Identification of Standards and Benchmarks

NASPE's Standards work shares a number of features with our model for the identification of benchmarks and standards. First, the standards statements in the document are expressed at an appropriate level of generality, since they are stated broadly enough to allow for benchmark statements to be articulated across K­12. In addition, beneath each standard, the document provides various descriptions of the knowledge and skills that students should acquire from K­12, stated for selected developmental levels.

There were a few areas, however, in which the document was not directly compatible with our approach. Beneath each standard, student knowledge and skill is described in several sections: a paragraph summarizing the knowledge and abilities expected for the grade range under discussion; a more specific list of those skills that should receive particular emphasis; and sample "performance benchmarks," assessment examples, and criteria for assessment. Frequently, it was necessary to take information from several of these sections in order to construct each benchmark. This was done, for example, when the assessment criteria section could provide additional information on the knowledge or skills identified, or when material from still another section helped to make a benchmark less narrow in scope, or when specific examples of the kind of knowledge and skills required was found to be useful. In addition to this modification in the content, some changes for the grade range of the material were necessary. The reference work has seven levels: kindergarten, and grades 2, 4, 6, 8, 10, and 12. Because our benchmarks are at primary, upper elementary, middle, and high school, we adopted the following method for aligning the grade levels between the two documents in order to maintain as much grade-specific information as possible. For the primary grades (level I), the information from grade 2 of the reference material was our primary source, but it was supplemented with information from kindergarten for any descriptions of knowledge or skill that weren't encompassed by the material at grade 2. Similarly, for our level II, we identified grade 6 as the primary source of information, using grade 4 material from the reference document wherever material was found that was not presented at grade 6. Middle school (level III) was defined as grades 7­8 and was taken solely from grades 7­8 in the reference work; high school (level IV) was identified from the material at grades 10 and 12, again using the material from the earlier grade to supplement information taken primarily from the later grade.

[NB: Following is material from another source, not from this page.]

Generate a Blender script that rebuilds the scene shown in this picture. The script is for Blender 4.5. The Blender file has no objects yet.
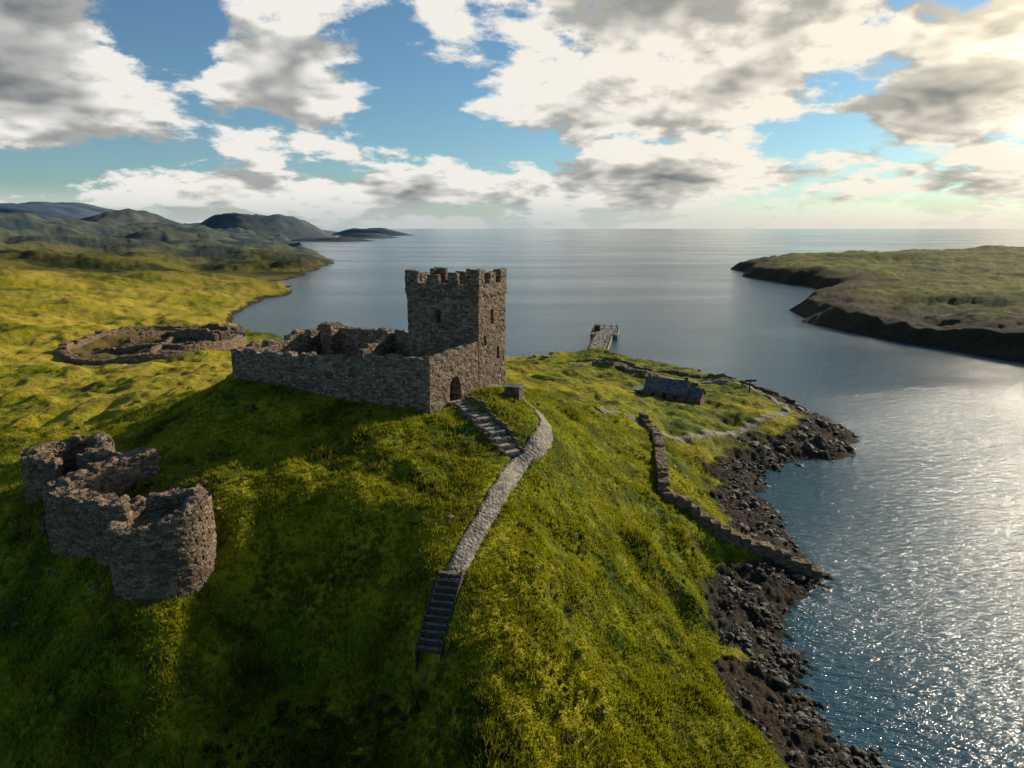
import bpy, math, numpy as np, bmesh
from mathutils import Vector
sc=bpy.context.scene
rng=np.random.default_rng(7)
R=math.radians
CAMH=45.0
SUN_AZ,SUN_EL=50.0,23.0

# ------------------------------------------------------------------ noise
def _h(ix,iy,seed):
    v=(ix.astype(np.int64)*374761393+iy.astype(np.int64)*668265263+seed*1274126177)&0xffffffff
    v=((v^(v>>13))*1274126177)&0xffffffff
    return (v^(v>>16))&0xffff
def pn(x,y,seed=0):
    x=np.asarray(x,float);y=np.asarray(y,float)
    x0=np.floor(x);y0=np.floor(y);fx=x-x0;fy=y-y0
    u=fx*fx*fx*(fx*(fx*6-15)+10);v=fy*fy*fy*(fy*(fy*6-15)+10)
    def g(dx,dy):
        a=_h(x0+dx,y0+dy,seed)*(2*math.pi/65536)
        return np.cos(a)*(fx-dx)+np.sin(a)*(fy-dy)
    a=g(0,0);b=g(1,0);c=g(0,1);d=g(1,1)
    return ((a+(b-a)*u)*(1-v)+(c+(d-c)*u)*v)*1.5
def fbm(x,y,o=4,seed=0):
    s=0;a=1;t=0
    for i in range(o):
        s=s+a*pn(x*2**i+i*17.3,y*2**i-i*9.1,seed+i);t+=a;a*=.5
    return s/t
def ridged(x,y,o=3,seed=0):
    s=0;a=1;t=0
    for i in range(o):
        s=s+a*(1-2*np.abs(pn(x*2**i+i*5.3,y*2**i+i*3.7,seed+i)));t+=a;a*=.5
    return s/t
def sst(a,b,x):
    t=np.clip((x-a)/(b-a),0,1);return t*t*(3-2*t)

# ------------------------------------------------------------------ terrain definition
COAST=[(-537.9,1687),(-226.5,912),(-212,707),(-195,567),(-158,511),(-160,439),(-154,384),(-136.5,326),(-112,284),(-80,262),(-31.7,248),(-2.4,231),(9.9,238.4),(26.7,246.3),(38.6,240.3),(59.4,211),(70.6,189.3),(73.8,169.3),(75.4,145.2),(67.7,132.2),(54.8,127.9),(47.3,123.3),(41.5,110.8),(39.4,96.8),(40,87.1),(41.8,82.4),(33.9,76.6),(30.2,70.2),(31.3,64.6),(26.5,59),(28.6,52.9),(31.6,49.6),(38,41),(47,26),(55,5),(70,-80),(-4000,-80),(-4000,2600),(-1500,2100),(-800,1850)]
HEAD=[(216,649),(220,588),(236,503),(194,439),(157,379),(144,334),(156,271),(175,229),(195,190),(260,150),(420,90),(900,60),(1400,300),(1500,900),(700,1050),(330,900),(250,780)]
CTL=[(-63,115,16),(-77,98,14),(-104,134,11),(-143,188,9),(-107,174,9),(-121,226,8.5),(-185,245,9),(-241,322,12),(-356,480,16.5),(-514,700,28.3),(-802,1100,58.7),(-649,1100,32.6),(-447,1000,24),(-290,830,5.2),(-299,500,8.2),(-218,480,4),(-174,382,4),
(-27.3,48.1,17.2),(-48,65.4,19),(-43.8,52.8,13.5),(-36,40.8,6.5),(-13.7,37.5,9),(-23.3,56.8,20.5),(-15.3,56.8,20.5),(-12.7,48.5,14.6),(-20.6,48.5,14.6),(-6.4,41.4,13),(-5.8,43,15.6),(-4.4,47.9,18.8),(-2.8,55.1,20.3),(3,71.1,22.5),(-7.7,61.1,22.2),(-21.5,66.2,22.6),(-34.6,72.2,21),(-51.8,82.2,18.5),
(0,36.4,12),(6,39.7,9.3),(14.3,44.1,5.4),(7.2,49.4,11.8),(15.9,57.5,6.3),(-.9,43.5,16.3),(13.9,68.1,11),(4.5,59.1,15.8),(5.3,70.8,18.5),(12.9,85,14),(6.3,86.5,19.5),(15,112.4,13),(28,146,8),(9.7,134.6,13),(5,184,7),(15,210,4),(29,222,3.5),(38,182,4.5),(50,178,4.2),(62,166,4),(41,142,4.8),
(31.9,109.6,5),(32.8,91.5,4.5),(22.6,75.5,6.5),(28.3,73.8,3.5),(21.5,92,9.5),(23.5,102,9),(25,118,8.5),
(-9.2,74.2,24.6),(-37.4,89.3,24.9),(-29.1,104.7,24),(-.9,89.7,24.5),(-20,90,25),(-9,80,25),(-6.4,77.8,24.7),(0,68.5,21.9),(1.3,83.9,24),(3.9,75,22.7),(-.7,61.6,21.4),
(-15,120,18),(-40,125,15),(-30,180,8),(-70,230,5),(-60,150,12),
(201,409,11.5),(270,380,12),(286,740,12),(359,640,11),(414,560,12),(224,310,14),(190,300,9),(177,320,9),(174,375,9),(330,250,14),(700,400,16),(700,800,18),
(-1500,1500,70),(-1500,700,70),(-900,500,40),(-500,200,12),(-200,80,4),(-80,30,0),(0,12,8),(30,20,5),(-20,12,4),(-400,-40,0)]
CT=np.array(CTL,float)
def warp(x,y):
    r=np.sqrt(x*x+y*y)+1e-6
    return np.arctan2(x,y)*1.5,np.log(r+3)
def _tps_fit():
    a,b=warp(CT[:,0],CT[:,1]);n=len(a)
    d=np.sqrt((a[:,None]-a)**2+(b[:,None]-b)**2)
    K=np.where(d>1e-9,d*d*np.log(d+1e-12),0)+np.eye(n)*2e-4
    P=np.c_[np.ones(n),a,b]
    A=np.block([[K,P],[P.T,np.zeros((3,3))]])
    return a,b,np.linalg.solve(A,np.r_[CT[:,2],0,0,0])
TA,TB,TW=_tps_fit()
def tps(x,y):
    a,b=warp(x,y);s=TW[-3]+TW[-2]*a+TW[-1]*b
    for i in range(len(TA)):
        d2=(a-TA[i])**2+(b-TB[i])**2+1e-12
        s=s+TW[i]*.5*d2*np.log(d2)
    return s
def sdist(x,y,poly):
    n=len(poly);d=np.full(x.shape,1e18);ins=np.zeros(x.shape,bool)
    for i in range(n):
        ax,ay=poly[i];bx,by=poly[(i+1)%n];ex,ey=bx-ax,by-ay
        t=np.clip(((x-ax)*ex+(y-ay)*ey)/(ex*ex+ey*ey),0,1)
        d=np.minimum(d,(x-ax-t*ex)**2+(y-ay-t*ey)**2)
        c=((ay>y)!=(by>y))&(x<(ex)*(y-ay)/(ey if ey!=0 else 1e-9)+ax)
        ins^=c
    return np.where(ins,1,-1)*np.sqrt(d)
def pdist(x,y,pl):
    d=np.full(x.shape,1e18)
    for i in range(len(pl)-1):
        ax,ay=pl[i][:2];bx,by=pl[i+1][:2];ex,ey=bx-ax,by-ay
        t=np.clip(((x-ax)*ex+(y-ay)*ey)/(ex*ex+ey*ey+1e-12),0,1)
        d=np.minimum(d,(x-ax-t*ex)**2+(y-ay-t*ey)**2)
    return np.sqrt(d)
def catmull(pts,n=8):
    P=[np.array(p,float) for p in pts];P=[2*P[0]-P[1]]+P+[2*P[-1]-P[-2]];o=[]
    for i in range(1,len(P)-2):
        for k in range(n):
            t=k/n
            o.append(.5*((2*P[i])+(-P[i-1]+P[i+1])*t+(2*P[i-1]-5*P[i]+4*P[i+1]-P[i+2])*t*t+(-P[i-1]+3*P[i]-3*P[i+1]+P[i+2])*t**3))
    o.append(P[-2]);return o
PATH=catmull([(-3.4,84.6),(-1.2,86.2),(1.6,84.5),(3.4,79.8),(3.9,75),(2.8,70.7),(.8,67.2),(-.7,61.6),(-2.1,56.8),(-3.5,52.1),(-4.7,47.6)])
PATH2=catmull([(19,206),(32,207),(40,185),(52,186),(62,177),(66,164),(63,153),(48,139),(34,126),(27,124),(21.3,124.4),(16,120.4)])
STA,STB=(-4.75,47.9),(-5.9,42.6)
CO=np.array([-9.2,74.2]);CX=np.array([.881,-.473]);CY=np.array([.472,.882])
def height(x,y,carve=True,full=False):
    x=np.asarray(x,float);y=np.asarray(y,float);r=np.hypot(x,y)
    lx=(x-CO[0])*CX[0]+(y-CO[1])*CX[1];ly=(x-CO[0])*CY[0]+(y-CO[1])*CY[1]
    incas=sst(4,0,np.maximum(np.maximum(-32-lx,lx),np.maximum(-ly,ly-17.5)))
    far=sst(250,900,r)
    T=tps(x,y)
    pm=pdist(x,y,PATH);ps=pdist(x,y,[STA,STB])
    nearpath=sst(6,1.5,np.minimum(pm,ps))
    amp=(1-.85*incas)*(1-.75*nearpath)
    T=T+amp*(fbm(x/14,y/14,2,3)*2.1+fbm(x/5,y/5,2,9)*.85+fbm(x/1.8,y/1.8,3,5)*.36)
    T=T+1.6*sst(-30,-24,x)*sst(-6,-11,x)*(sst(53,57.5,y+fbm(x/5,y/5,2,15)*2)-.6)*sst(75,64,y)*sst(42,50,y)
    T=T+far*(fbm(x/170,y/170,4,21)*np.where(x<0,30,9))+sst(100,260,r)*fbm(x/45,y/45,3,33)*3.0
    n1=fbm(x/9,y/9,3,41)*3.0+fbm(x/70,y/70,3,45)*22*sst(150,500,r)
    sm=sdist(x,y,COAST)+n1;sh=sdist(x,y,HEAD)+n1*.8
    pm_=np.where(sm>0,np.where(sm<8.5,.36*sm,3.06+1.15*(sm-8.5)),sm*.3)
    ph_=np.where(sh>0,np.where(sh<9,.9*sh,8.1+.35*(sh-9)),sh*.4)
    L=np.maximum(pm_,ph_)
    T=np.maximum(T,1.5)
    k=1.6;hh=np.clip(.5+.5*(L-T)/k,0,1);S=L*(1-hh)+T*hh-k*hh*(1-hh)*.6
    h=np.where(L>0,S,np.maximum(L,-5))
    en=fbm(x/6,y/6,3,51)
    fr=1-.6*sst(180,300,r)
    rock=sst((3.0+en*1.9)*fr,(2.2+en*1.9)*fr,h)*sst(-5,-1,L)
    rr=sst(420,150,r)
    h=h+rock*rr*(ridged(x/3.2,y/3.2,3,61)*.7+ridged(x/1.0,y/1.0,2,71)*.3-.15)
    if carve:
        h=h-.18*sst(1.2,.85,pm)-.25*sst(1.2,.8,ps)
        p2=pdist(x,y,PATH2);h=h-.2*sst(1.3,.8,p2)
    if full: return h,rock,sh,pm
    return h
def H1(x,y,c=True): return float(height(np.array([x]),np.array([y]),carve=c)[0])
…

Integration of Information from Other Documents

Additional material from NASPE was also used and cited in many benchmarks. Their 1992 Outcomes document provided us numerous examples or elaborations on material found in their Standards document. Also helpful was a draft of physical education standards from Michigan's department of education. This draft occassionally provided some explanatory material that was useful for completing benchmark ideas developed from the NASPE documents. The Michigan document was cited not only in those instances where additional material was used, but also wherever similar ideas were found both in the Michigan draft and in the standards and benchmarks that were developed for this report.